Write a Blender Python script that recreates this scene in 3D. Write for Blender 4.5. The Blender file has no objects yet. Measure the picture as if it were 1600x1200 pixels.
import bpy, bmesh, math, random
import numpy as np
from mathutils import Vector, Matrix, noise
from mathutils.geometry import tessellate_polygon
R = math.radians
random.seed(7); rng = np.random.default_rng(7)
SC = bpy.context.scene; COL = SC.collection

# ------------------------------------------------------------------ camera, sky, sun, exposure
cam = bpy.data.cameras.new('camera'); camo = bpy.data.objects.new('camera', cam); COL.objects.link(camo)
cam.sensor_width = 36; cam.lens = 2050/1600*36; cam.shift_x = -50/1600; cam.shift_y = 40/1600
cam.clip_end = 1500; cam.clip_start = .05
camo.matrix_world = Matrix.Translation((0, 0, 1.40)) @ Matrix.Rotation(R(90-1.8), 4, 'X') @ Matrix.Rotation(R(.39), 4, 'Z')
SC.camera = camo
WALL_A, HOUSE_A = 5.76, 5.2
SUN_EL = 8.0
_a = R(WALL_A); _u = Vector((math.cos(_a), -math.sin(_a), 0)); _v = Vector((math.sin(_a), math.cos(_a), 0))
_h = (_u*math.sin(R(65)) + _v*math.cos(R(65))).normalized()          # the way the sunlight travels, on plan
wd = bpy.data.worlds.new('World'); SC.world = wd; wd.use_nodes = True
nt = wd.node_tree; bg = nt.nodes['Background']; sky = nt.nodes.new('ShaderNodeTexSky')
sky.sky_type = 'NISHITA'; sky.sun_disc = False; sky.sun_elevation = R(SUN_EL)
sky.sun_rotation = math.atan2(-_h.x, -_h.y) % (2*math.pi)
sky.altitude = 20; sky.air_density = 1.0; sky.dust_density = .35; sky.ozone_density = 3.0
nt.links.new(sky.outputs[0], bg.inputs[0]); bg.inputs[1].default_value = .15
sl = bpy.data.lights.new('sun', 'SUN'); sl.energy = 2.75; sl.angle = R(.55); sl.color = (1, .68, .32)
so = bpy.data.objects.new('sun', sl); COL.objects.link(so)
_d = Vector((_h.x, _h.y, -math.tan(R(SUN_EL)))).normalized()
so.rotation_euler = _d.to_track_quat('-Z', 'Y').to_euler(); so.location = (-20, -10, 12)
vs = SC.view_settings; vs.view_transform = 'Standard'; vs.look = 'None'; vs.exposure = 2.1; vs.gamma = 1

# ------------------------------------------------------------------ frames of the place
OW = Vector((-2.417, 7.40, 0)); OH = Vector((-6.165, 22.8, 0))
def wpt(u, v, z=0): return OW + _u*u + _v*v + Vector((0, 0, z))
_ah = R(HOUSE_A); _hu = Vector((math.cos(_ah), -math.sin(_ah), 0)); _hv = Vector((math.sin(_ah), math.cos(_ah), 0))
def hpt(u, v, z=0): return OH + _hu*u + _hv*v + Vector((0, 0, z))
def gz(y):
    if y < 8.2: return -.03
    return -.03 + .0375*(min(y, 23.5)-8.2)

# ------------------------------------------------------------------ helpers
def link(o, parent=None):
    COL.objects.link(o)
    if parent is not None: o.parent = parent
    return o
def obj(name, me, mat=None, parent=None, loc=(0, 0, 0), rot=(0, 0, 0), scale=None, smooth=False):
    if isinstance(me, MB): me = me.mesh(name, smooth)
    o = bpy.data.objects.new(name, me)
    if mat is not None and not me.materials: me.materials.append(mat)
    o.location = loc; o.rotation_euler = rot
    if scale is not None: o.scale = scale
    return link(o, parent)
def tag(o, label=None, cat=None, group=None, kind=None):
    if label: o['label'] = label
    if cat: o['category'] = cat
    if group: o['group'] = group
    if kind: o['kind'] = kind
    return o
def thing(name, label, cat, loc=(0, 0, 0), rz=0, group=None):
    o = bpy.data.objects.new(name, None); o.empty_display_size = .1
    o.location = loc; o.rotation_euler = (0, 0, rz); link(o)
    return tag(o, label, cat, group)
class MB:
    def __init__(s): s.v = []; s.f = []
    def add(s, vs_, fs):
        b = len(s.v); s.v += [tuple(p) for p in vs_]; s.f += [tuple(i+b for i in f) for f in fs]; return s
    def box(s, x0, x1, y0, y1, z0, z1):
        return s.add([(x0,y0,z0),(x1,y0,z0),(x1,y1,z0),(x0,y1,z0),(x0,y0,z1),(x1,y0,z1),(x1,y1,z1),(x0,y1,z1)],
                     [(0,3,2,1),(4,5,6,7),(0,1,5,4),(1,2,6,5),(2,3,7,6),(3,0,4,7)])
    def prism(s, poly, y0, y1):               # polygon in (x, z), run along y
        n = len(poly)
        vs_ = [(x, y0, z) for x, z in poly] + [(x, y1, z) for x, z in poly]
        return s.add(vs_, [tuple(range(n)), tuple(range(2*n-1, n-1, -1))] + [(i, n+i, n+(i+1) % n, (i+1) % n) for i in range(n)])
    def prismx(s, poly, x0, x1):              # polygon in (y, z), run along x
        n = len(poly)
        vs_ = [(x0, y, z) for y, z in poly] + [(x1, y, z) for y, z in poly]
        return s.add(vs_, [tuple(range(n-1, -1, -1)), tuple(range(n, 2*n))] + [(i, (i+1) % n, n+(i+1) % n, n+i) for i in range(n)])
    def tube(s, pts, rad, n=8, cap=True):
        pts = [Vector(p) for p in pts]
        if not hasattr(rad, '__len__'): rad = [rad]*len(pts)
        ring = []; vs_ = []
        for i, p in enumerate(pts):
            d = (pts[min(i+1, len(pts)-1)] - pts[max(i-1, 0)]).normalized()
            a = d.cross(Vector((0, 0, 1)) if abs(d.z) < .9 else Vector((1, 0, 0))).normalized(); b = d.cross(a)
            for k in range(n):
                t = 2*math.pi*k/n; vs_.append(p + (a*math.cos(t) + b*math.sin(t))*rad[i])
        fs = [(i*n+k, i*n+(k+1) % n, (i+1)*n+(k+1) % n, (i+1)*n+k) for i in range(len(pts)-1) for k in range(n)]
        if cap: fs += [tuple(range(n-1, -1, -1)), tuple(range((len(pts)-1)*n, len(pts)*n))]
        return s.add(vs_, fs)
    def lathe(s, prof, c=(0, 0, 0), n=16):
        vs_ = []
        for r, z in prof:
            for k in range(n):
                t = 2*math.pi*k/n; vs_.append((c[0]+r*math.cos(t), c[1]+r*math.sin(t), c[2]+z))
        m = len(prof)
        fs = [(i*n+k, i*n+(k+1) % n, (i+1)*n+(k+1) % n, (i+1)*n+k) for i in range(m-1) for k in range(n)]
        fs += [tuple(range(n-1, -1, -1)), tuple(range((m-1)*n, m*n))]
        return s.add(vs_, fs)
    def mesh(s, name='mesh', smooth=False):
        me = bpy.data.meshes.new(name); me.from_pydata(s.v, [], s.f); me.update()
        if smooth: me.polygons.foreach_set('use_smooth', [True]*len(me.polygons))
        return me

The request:
From the top of the listing above, restate each line word for word up to and including the line with "SC = bpy.context.scene; COL = SC.collection"; add nothing else.

Task result:
Write a Blender Python script that recreates this scene in 3D. Write for Blender 4.5. The Blender file has no objects yet. Measure the picture as if it were 1600x1200 pixels.
import bpy, bmesh, math, random
import numpy as np
from mathutils import Vector, Matrix, noise
from mathutils.geometry import tessellate_polygon
R = math.radians
random.seed(7); rng = np.random.default_rng(7)
SC = bpy.context.scene; COL = SC.collection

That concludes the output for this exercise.